Make some garlic scape pesto with the scapes. (see recipe in one of the previous posts) Cook the potatoes and toss them in a bowl with a little butter, chop up some of the dill from the basket and throw that in with the hot potatoes, let it steam a bit....add a couple dollops of pesto, stir and then crumble some feta cheese on top and lightly stir in....delicious! I love potatoes.

Above, 3 colours of potatoes prepared this way....and below three colours just harvested: Seiglinde, Russian Blue and Chieftain

Friday, June 18, 2010

pretty pink peonies

The peony plants that I planted 3 years ago flowered enthusiastically this year! They really made me wait and finally my patience has been rewarded with amazing blooms to use in my arrangements. I made this one yesterday for an island business. What a treat!

a variety of pink peonies, hydrangea branches with young flowers, black bugbane leaves, lady's mantle, golden hops vine and grape vine, an assortment of grasses.....
Can't seem to get enough of this one :-) Time to plant more peonies this fall!!

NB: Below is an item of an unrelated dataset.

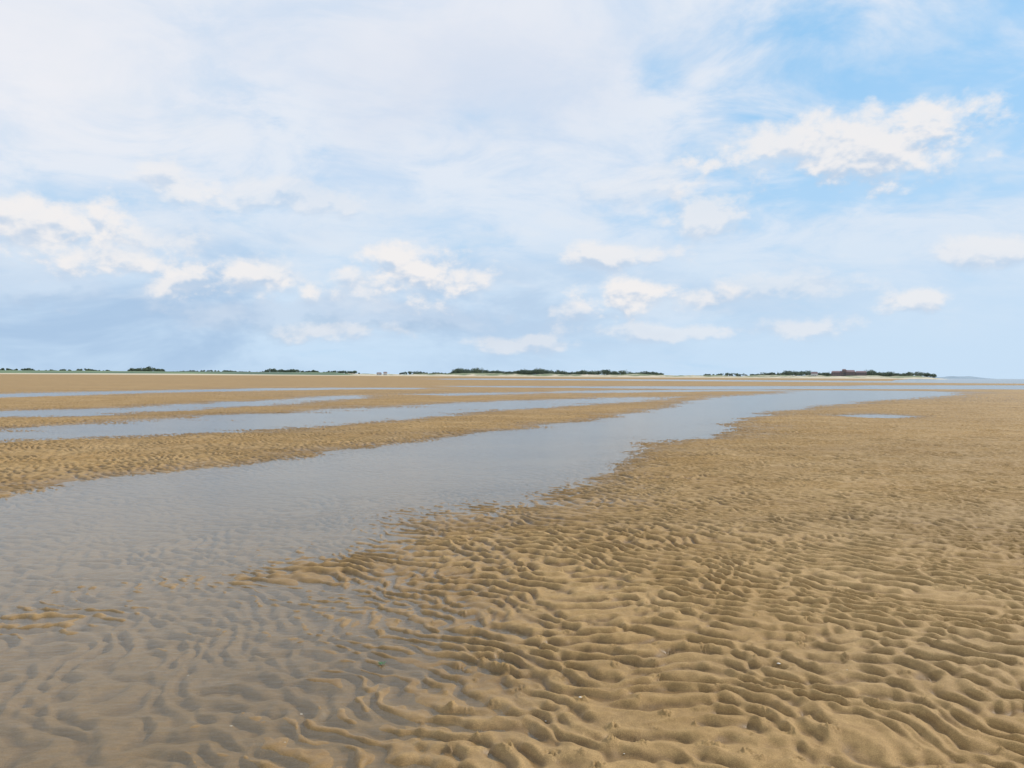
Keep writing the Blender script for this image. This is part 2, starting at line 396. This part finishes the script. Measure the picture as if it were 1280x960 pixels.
va=n.mr(n.m('SUBTRACT',veil,hole),0.29,0.49,0.10,0.94)
vcol=n.mix(n.mr(cB,.36,.62),K(.60,.73,.90),K(.79,.84,.92))
vcol=n.mix(n.mr(dzc,.02,.28),K(.59,.75,.92),vcol)
col=n.mix(va,col,vcol)
col=n.mix(n.mr(gauss(40,60,260,150),0,1.3,.85,0),col,K(.87,.87,.91))
col=n.mix(n.mr(gauss(560,50,320,110),0,1.3,.65,0),col,K(.83,.84,.90))
col=n.mix(n.m('MULTIPLY',n.mr(cA,.42,.60),n.mr(gauss(500,110,420,90),0,1.3,.6,0)),col,K(.65,.72,.85))
# grey-blue stratus lower left
N3=n.v('MULTIPLY',Dv,(1,1,1.5))
sA=n.noise(n.v('MULTIPLY',Dv,(1,1,2.6)),4.5,5,.6,.3)
low=n.mr(gauss(150,400,640,125),.2,1.2,.9,0)
col=n.mix(n.m('MULTIPLY',n.mr(sA,.34,.60),low),col,K(.40,.56,.77))
col=n.mix(n.m('MULTIPLY',n.mr(sA,.42,.62),n.mr(gauss(720,385,420,75),.1,1.2,.6,0)),col,K(.48,.62,.80))
col=n.mix(n.m('MULTIPLY',n.mr(sA,.56,.44),n.mr(gauss(640,330,900,110),.1,1.2,.25,0)),col,K(.74,.82,.91))
# cumulus puffs
f1=n.noise(N3,17,5,.58,.1); f0=n.noise(n.v('ADD',N3,(0,0,.020)),17,3,.6,.1)
rel4=n.m('MULTIPLY',n.m('SUBTRACT',f1,f0),4.5)
fe8=n.m('MULTIPLY_ADD',f1,2.3,.85-1.15)
def puff(px,py,wx_,hy_,op,top=(.89,.87,.87),bot=(.54,.65,.80)):
    global col
    d=local(px,py,wx_,hy_)
    s_=n.new('ShaderNodeSeparateXYZ'); n.put(s_.inputs[0],d)
    al=n.mr(n.m('SUBTRACT',fe8,n.v('LENGTH',d)),0.0,.55,0,op)
    sh=n.mr(n.m('ADD',s_.outputs[1],rel4),-.8,.15)
    col=n.mix(al,col,n.mix(sh,K(*bot),K(*top)))
for p in [(420,395,330,36,.45,(.58,.68,.82),(.42,.55,.72)),(60,350,200,40,.4,(.6,.7,.84),(.44,.57,.75)),
          (55,292,140,50,1.0),(135,322,115,34,.7),(215,228,80,34,.6),(345,245,130,34,.45),(200,302,65,28,.6),(170,333,80,26,.8),(240,358,85,24,.85),(335,348,85,34,.95),
          (530,345,115,48,1.0),(450,352,60,28,.7),(440,418,90,20,.5),(765,322,110,30,.8),(880,262,75,46,.7),(800,235,110,36,.3),(790,370,95,38,1.0),(720,388,50,20,.6),(865,378,70,26,.8),(660,430,120,16,.5),(820,415,150,18,.5),
          (1085,190,210,60,.95),(1230,312,70,24,.65),(1148,374,52,20,.75),(1000,355,120,24,.4),(980,410,90,20,.55)]: puff(*p)
gc=n.noise(n.v('MULTIPLY',Dv,(1,1,2)),8,4,.6,.2)
band=n.m('MULTIPLY',n.mr(dzc,.03,.10),n.mr(dzc,.2,.5,1,0))
col=n.mix(n.m('MULTIPLY',n.mr(gc,.50,.68,0,.35),band),col,K(.79,.83,.89))
nt.links.new(col,bg.inputs[0])
w.cycles.sampling_method='MANUAL'; w.cycles.sample_map_resolution=256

...and just because I think the cabbages are as beautiful as the peonies right now...look at these beauties!

Monday, June 14, 2010

this week's basket

In the garden harvest basket this week:
salad greens: peashoots with beautiful pink and purple pea shoot flowers and other edible flowers: nasturtiums and calendula petals.....
sunflower shoots and/or purple radish shoots
new potatoes
garlic scapes
baby dill and chives

If you're receiving the baskets at your doorstep please do remember to let me know if you'd like to switch to the light canvas cloth bags for your salad greens...I think it's a good idea to cut down on all the plastic bags we use. The greens keep really well in the fridge in them too.....

See a couple posts below for a garlic scape pesto recipe.

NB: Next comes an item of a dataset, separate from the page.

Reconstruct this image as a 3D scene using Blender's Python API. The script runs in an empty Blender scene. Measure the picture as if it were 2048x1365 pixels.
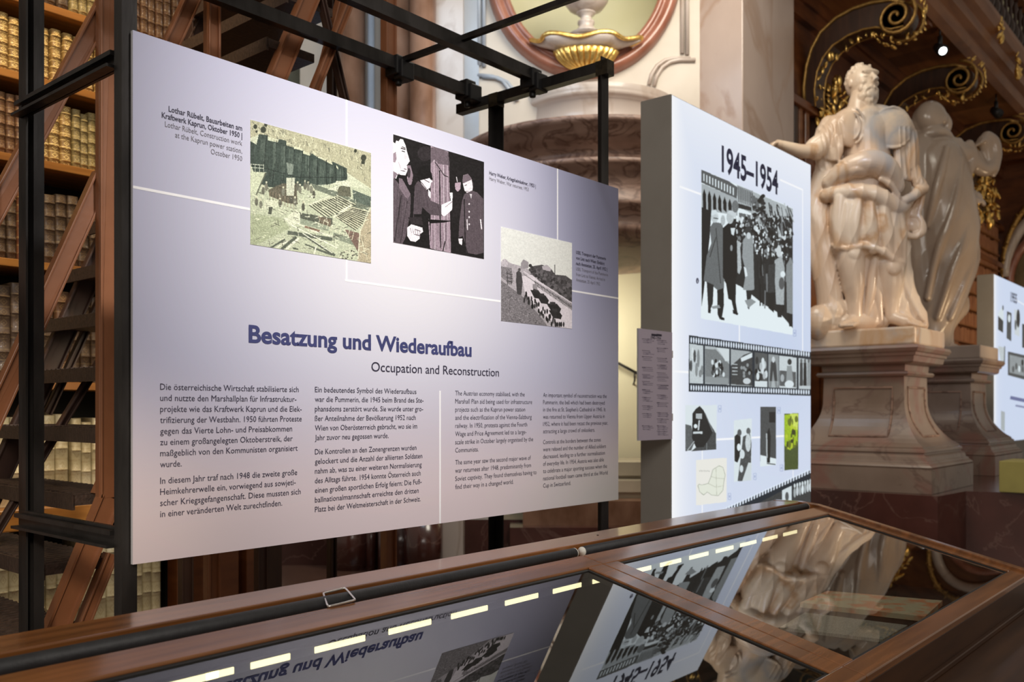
import bpy, bmesh, math, random
import numpy as np
from mathutils import Vector, Matrix
random.seed(7); rng = np.random.default_rng(7)
S = bpy.context.scene
C = S.collection
PI = math.pi
R = math.radians
# ------------------------------------------------------------------ camera, light, exposure
EYE = 1.55                       # eye height; X runs along the exhibition panel, Y away from it, Z up
F = 1822.0
_L = math.hypot(1562, F)
CU, SU = F/_L, 1562/_L           # forward / right components along X
FWD = Vector((CU, SU, 0)); RGT = Vector((SU, -CU, 0)); UP = Vector((0, 0, 1))
cd = bpy.data.cameras.new('camera'); cam = bpy.data.objects.new('camera', cd); C.objects.link(cam)
cam.location = (0, 0, EYE)
cam.rotation_euler = (PI/2, 0, math.atan2(FWD.y, FWD.x)-PI/2)
cd.sensor_width = 36; cd.lens = F/2048*36; cd.shift_y = (819-682.5)/2048
cd.clip_start = 0.05; cd.clip_end = 200
cd.dof.use_dof = True; cd.dof.focus_distance = 2.75; cd.dof.aperture_fstop = 4.0
S.camera = cam
S.view_settings.view_transform = 'Standard'; S.view_settings.look = 'None'
S.view_settings.exposure = 0.0; S.view_settings.gamma = 1.0; S.view_settings.use_curve_mapping = False
W = bpy.data.worlds.new('hall_ambience'); S.world = W; W.use_nodes = True
W.node_tree.nodes['Background'].inputs[0].default_value = (1.0, 0.88, 0.74, 1)
W.node_tree.nodes['Background'].inputs[1].default_value = 0.26

def light(kind, name, loc, target, energy, color, size=0.3, angle=60, blend=0.6, spread=None):
    l = bpy.data.lights.new(name, kind); o = bpy.data.objects.new(name, l); C.objects.link(o)
    o.location = loc; l.energy = energy; l.color = color
    d = Vector(target)-Vector(loc); o.rotation_euler = d.to_track_quat('-Z', 'Y').to_euler()
    if kind == 'SPOT': l.spot_size = R(angle); l.spot_blend = blend; l.shadow_soft_size = size
    if kind == 'AREA': l.size = size
    return o
light('SPOT', 'panel_spot', (1.7, -0.4, 4.4), (2.05, 2.2, 2.22), 600, (1, .965, .945), .12, 40, 1.0)
light('AREA', 'hall_light', (-3.0, -4.0, 6.0), (4.0, 3.0, 1.0), 240, (1, .94, .87), 4.0)
light('SPOT', 'shelf_spot', (1.15, 3.0, 5.2), (1.75, 4.45, 2.3), 300, (1, .74, .42), .12, 62, 1.0)
light('SPOT', 'steps_back_fill', (3.35, 5.2, 2.6), (2.1, 3.4, 3.7), 60, (.55, .72, 1), .3, 60, 1.0)  # unseen cool light added for the blue sheen under the treads
light('SPOT', 'shelf_low_spot', (2.0, 3.6, 1.9), (1.8, 4.35, 0.95), 22, (1, .85, .6), .2, 110, 1.0)
light('SPOT', 'statue_spot', (9.9, -1.6, 2.6), (8.95, 3.0, 1.95), 420, (1, .80, .58), .08, 23, .35)
light('SPOT', 'statue_cool_fill', (5.2, 1.6, 5.0), (8.9, 3.0, 3.1), 150, (.70, .80, 1), .25, 28, .8)  # unseen cool light added to tint the statue's head bluish
light('SPOT', 'statue_low_spot', (6.9, .2, 1.2), (8.9, 3.0, 2.2), 45, (1, .78, .55), .15, 50, .8)
light('SPOT', 'steps_low_fill', (.1, .9, 2.0), (1.25, 3.05, .95), 75, (1, .86, .68), .1, 34, .9)  # unseen warm light added to brighten the lower steps
light('AREA', 'niche_daylight', (5.0, 5.2, 5.5), (6.6, 6.2, 3.4), 22, (.62, .80, 1), 1.2)
light('AREA', 'niche_wall_light', (6.2, 3.2, 6.2), (7.5, 5.2, 2.6), 100, (1, .92, .78), 1.5)
light('SPOT', 'gallery_glow', (11.5, 1.5, 2.0), (12.5, 4.2, 4.4), 95, (1, .72, .42), .4, 120, 1.0)
light('SPOT', 'gallery_far_glow', (17.5, 1.5, 2.2), (17.5, 4.3, 3.0), 170, (1, .76, .48), .4, 120, 1.0)
light('AREA', 'stair_wall_fill', (7.48, 5.57, 2.6), (8.75, 5.75, 1.7), 17, (1, .93, .72), .5)  # unseen light placed behind the panel to brighten the stair wall

# ------------------------------------------------------------------ helpers
def ray(px, py=819.0):
    dx = px-1024
    return np.array([CU*F+SU*dx, SU*F-CU*dx, 819.0-py])
def onY(px, py, Y):                      # photograph point to a point on the vertical plane Y (z is world)
    r = ray(px, py); p = r*Y/r[1]; return Vector((p[0], p[1], p[2]+EYE))
def onD(px, py, d):
    p = ray(px, py)/F*d; return Vector((p[0], p[1], p[2]+EYE))
def onZ(px, py, z):
    r = ray(px, py); p = r*((z-EYE)/r[2]); return Vector((p[0], p[1], z))

def empty(name, loc=(0, 0, 0), label=None, cat=None, group=None):
    o = bpy.data.objects.new(name, None); C.objects.link(o); o.location = loc; o.empty_display_size = .1
    tag(o, label, cat, group); return o
def tag(o, label=None, cat=None, group=None, kind=None):
    if label: o['label'] = label
    if cat: o['category'] = cat
    if group: o['group'] = group
    if kind: o['kind'] = kind
    return o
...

And here's one of my favourite peashoot salad ideas:
crumble some feta cheese in a medium size bowl, mix with a little olive oil and some garlic scape pesto, a squeeze of half a lemon and a little black pepper....toss the pea shoots with this mixture.....SO good...and good for ya too....don't forget to add some flowers, orange and yellow nasturtiums are really pretty and delicious too! Enjoy!

Sunday, June 13, 2010

the new potatoes are ready for harvesting!

I love growing potatoes in pots. I've already posted once about this and here I go again. I first tried it a few years ago and for the last couple of years, I've experimented with many different ideas, constantly learning how to make it work better. I think potatoes are such a gratifying crop to grow. This week, I began harvesting the first containers of the season.
They were planted late February/early March and the pots were kept in my new hoophouse (first time I've done this!) By May the hoophouse was getting way too hot for the potatoes so they were brought outside....(part of the plan) this time, the green growth was well established and the pots had been filled up to the top with soil and grass clippings.
The straw mulch I put around the black pots mid-May is insulating them from the hot sun, keeping the soil in the pots cool and moist.
This year I'm trying a couple varieties I haven't grown before to see which ones produce the highest yield in the pots and this one, "Chieftain" has amazed me! So many lovely nuggets in one little container!
A lot of people have asked me how I grow spuds in pots like this so here's what I do: (see also November 2009 posting, "potatoes in containers" for a slightly different version of what I's always changing!) I use SeaSoil potting mix. I start with 3 seed potatoes in about 4-6 inches of soil. As the plants grow up, I add more soil and do this 'til the pot is about half this time, I'm cutting grass and I have grass clippings to fill the pot up to the top (another new thing this year that seems to be working very well) You could use soil all the way up to the top if you rather (which I've also done).....keep the soil moist and cool (afternoon shade or straw mulch around the pots) and once the plants have flowered, there will be potatoes to harvest.
This year, I'm dumping the pot into a wheelbarrow to harvest and even tho' the general rule of thumb is to not re-use soil, I am reusing this soil because it's still beautiful potting soil. I mix a bit of complete organic fertilizer into it and use it to grow micro-greens and shoots in trays. It works fabulously. After the trays are harvested, I dump the soil into new growing beds that I'm building in my could just put it into your compost.
As these potato pots get harvested, they're replanted with more seed potatoes for another harvest in September.
I wanted to find out what the yield of one pot was but I couldn't fit them all on my scale....over 5 lbs! more like 6 pounds. I think I'll have to grow Cheiftain in larger pots next year.
These potatoes will all go to the weekly basket customers and Happy Tides.....but we get some too! "Seiglinde" and "Chieftain" for our dinner. With baby dill and garlic scape pesto. The taste of early summer. Jewels.

Friday, June 11, 2010

garlic scapes!

Summer must be here because the scapes are ready for picking. On a garlic plant the scape is the flower stalk that the plant develops in early June. Most garlic growers remove the scape when it starts to curl because they believe that when it's removed the energy of the plant will be directed into making a nice big garlic bulb rather than the flower and seed head. Lots of folks just throw them in the compost but some of us love them as a special early summer-time treat....garlic pesto is yummy!

Below, some scapes bagged up for one of my customers with a simple garlic scape pesto recipe attached. Let's go make some!!......
Take 7 or 8 scapes and put them in a blender with about 1/2 cup of olive oil, puree. Mix in some parmesan cheese, about 1 cup and 3 or 4 tablespoons of lemon or lime juice...salt to taste. I like to dollop this on potatoes, or anything, really. yum.